What You Can Do Right Now
If your child has an IEP and behavioral challenges are part of the picture, take these steps before the next incident:
Request the current BIP. If your child has behavioral goals in the IEP, there should be a Behavior Intervention Plan. Ask for a copy. If one does not exist, request one in writing — the district must respond.
Count the suspension days. Keep your own log of every day your child has been removed from school, whether officially or informally. If you are approaching 10 days, the clock is ticking.
Ask about the FBA. A Functional Behavioral Assessment is the analytical foundation for a good Behavior Intervention Plan. If the existing BIP is based on vague observations rather than systematic data collection, request an updated FBA.
Document every informal removal. Every time the school calls you to pick your child up early for behavioral reasons, send a follow-up email confirming the date, time, and the reason given. This creates a record if you later need to prove that informal removals accumulated past the 10-day limit.
If you need to challenge a disciplinary decision — whether at the MDR stage, through a state complaint, or by filing with the Office for Civil Rights — you need documentation and a clear understanding of the timeline. The Nevada IEP & 504 Blueprint walks through the discipline process step by step, including scripts for MDR meetings and the state complaint process when districts fail to follow SB 354 and IDEA requirements. Get the complete guide here.
The Broader Pattern
Nevada's discipline data for students with disabilities mirrors a national trend: students with IEPs are suspended and expelled at significantly higher rates than their non-disabled peers, even when the behavior is directly caused by the disability. SB 354 and the federal IDEA framework together create a legal wall against this pattern — but only if parents know the wall exists and know how to invoke it.

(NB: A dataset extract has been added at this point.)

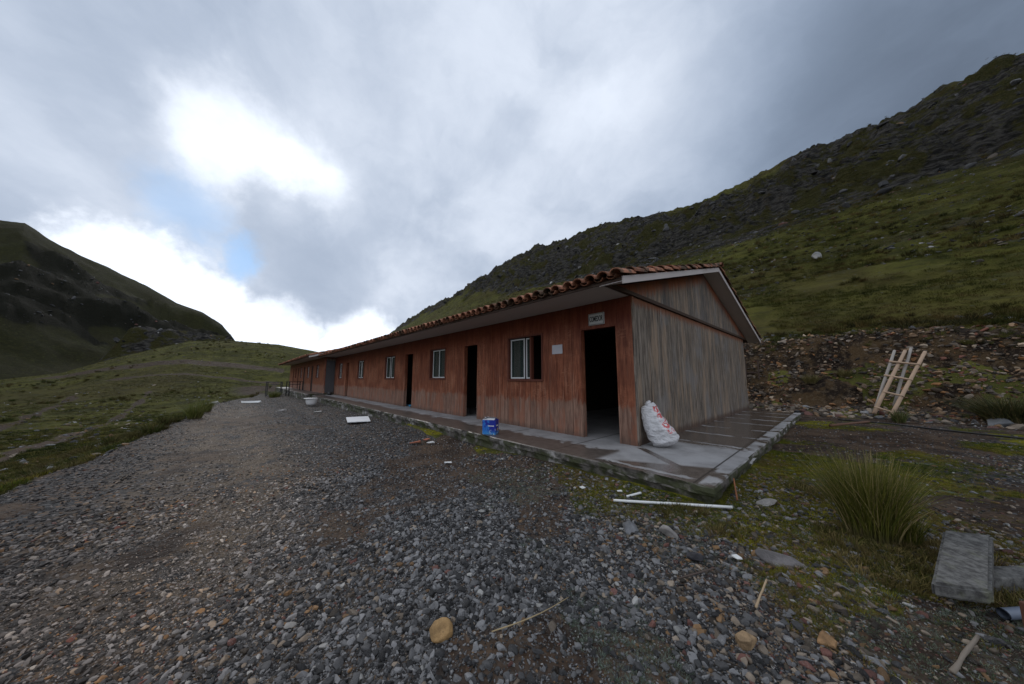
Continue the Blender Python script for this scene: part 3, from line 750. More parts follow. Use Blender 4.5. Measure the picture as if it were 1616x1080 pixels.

The school district is not required to hand you a copy of SB 354 when they call to tell you your child has been suspended. They are required to provide you with Procedural Safeguards, but many Nevada parents receive that document and set it aside without reading it. The Manifestation Determination process, the FBA requirement, and Nevada's restorative justice mandate are all in that document — buried in dense legal language that few families have time to decode.
Knowing this framework before an incident happens is the difference between accepting a 10-day suspension as inevitable and knowing that the district had a legal obligation to try something else first.